Padre Gian Paolo Gualzetti, missionario del Pime in Bangladesh, racconta una storia quotidiana di accoglienza in missione. E di legami che anche a distanza restano saldi nel tempo
Dopo Natale tutte le parrocchie del Bangladesh sono impegnate a benedire le nozze di molti giovani. Di solito anch’io ricevo molti inviti dai figli o figlie delle vecchie conoscenze dei parrocchiani di Mirpur o dai giovani lavoratori e lavoratrici che frequentano il nostro centro di Zirani. Mi è difficile rispondere a tutti sì, un po’ per le date che si accavallano con altre cerimonie diocesane oppure per le grandi distanze da percorrere quando bisogna andare al nord. Ma al matrimonio di Maria non potevo proprio mancare, perché abbiamo la stessa età. Non sto parlando di una sessantenne che ormai si sposa, anzi Maria è una giovinetta, infermiera diplomata, nata nel 1993, anno del mio arrivo in Bangladesh. Ed è proprio quella data che ci lega, ma andiamo con ordine.

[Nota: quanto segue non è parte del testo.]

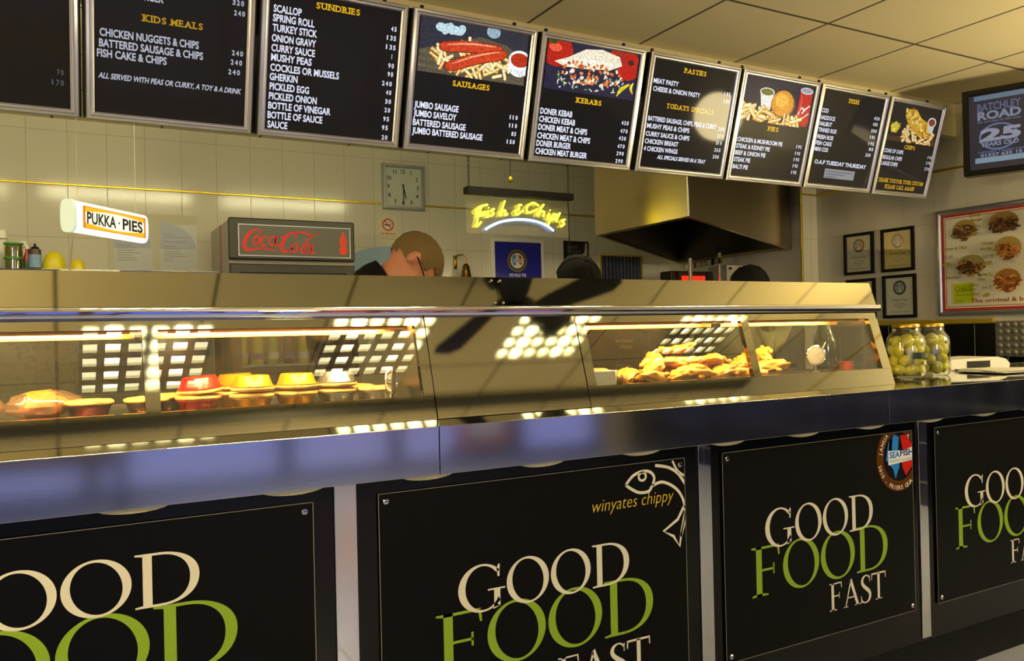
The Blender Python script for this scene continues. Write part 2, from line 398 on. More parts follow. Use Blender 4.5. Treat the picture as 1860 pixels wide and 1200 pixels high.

Dopo Pasqua è tradizione che i missionari del Pime facciano la prima delle due assemblee annuali. In quell’anno venne in visita apostolica il consigliere generale padre Pedro Belcredi. Terminata l’assemblea padre Gianni Zanchi, superiore regionale, programmò la visita di padre Pedro alle missioni di Rajshahi e mi invitò a salire in macchina con loro. Dopo la tappa di Benedwar arrivammo di buon mattino alla missione di padre Emilio Spinelli a Chandpukur. Per chi conosce padre Emilio non sarà difficile immaginare il racconto che segue.
Qualche giorno prima del nostro arrivo alla missione un gruppetto di donne di un villaggio non molto lontano si recò da padre Emilio con in braccio una neonata già deperita a causa della morte della sua mamma al momento del parto. Il latte per allattarla non c’era perché le condizioni di povertà erano grandi e così il papà con già quattro bambini su consiglio del villaggio accettò di consegnarla alle cure della missione. Padre Emilio la affidò da subito alle cure della sua cuoca, anch’ella già vedova. Appena padre Pedro scese dalla macchina padre Emilio con la sua voce piena e
cordiale ci accolse con un: “Bene, siete arrivati!!! Oggi, caro Pedro, c’è un battesimo da celebrare!”. Lui acconsentì senza fare nessuna obiezione, probabilmente si conoscevano da lunga data, ma la mamma di adozione timidamente disse: “Ma non ci sono il padrino e la madrina”. “Niente paura” esclamò padre Emilio “c’è qui padre Gian Paolo e poi c’è anche la suora”. E così, senza possibilità di appello, divenni il “dormo babà” (il padre della religione) di Maria.
La mamma di adozione e il padre della missione, padre Emilio, non le fecero mancare niente. Nella nuova famiglia trovò un fratello di cinque anni e piano piano con gli alti e bassi dell’età, crebbe e studiò. Da grandina padre Emilio le propose di tornare dal suo papà, ma dopo una breve prova, Maria scelse di stare con la propria mamma adottiva. Ho seguito tutti i suoi passi “a distanza” con gli aggiornamenti puntuali di padre Emilio e poi, con la “nuova era del telefonino”, con le sue chiamate e le mie visite agli ostelli di Rajshahi e Dinajpur. “Tutto qui!?” qualcuno si chiederà. Non è facile tenere il “balance”, senza strafare, nei rapporti familiari, in compenso avevo la foto del giorno del suo battesimo nel mio breviario e quindi una preghiera gliela donavo sempre volentieri.
Oggi è il grande giorno per lei a cui non potevo mancare. Con lei ho presenziato il mio primo battesimo in Bangladesh e sempre con lei celebro il mio primo matrimonio in villaggio (io cittadino dalla nascita anche in Bangladesh) con tutti i crismi: banda, danze di accoglienza e lavaggio dei piedi. Ma quello che conta è che Maria e Shusanto si vogliano bene con quell’amore reciproco, aperto a ridonare il bene che hanno ricevuto gratuitamente dai loro cari.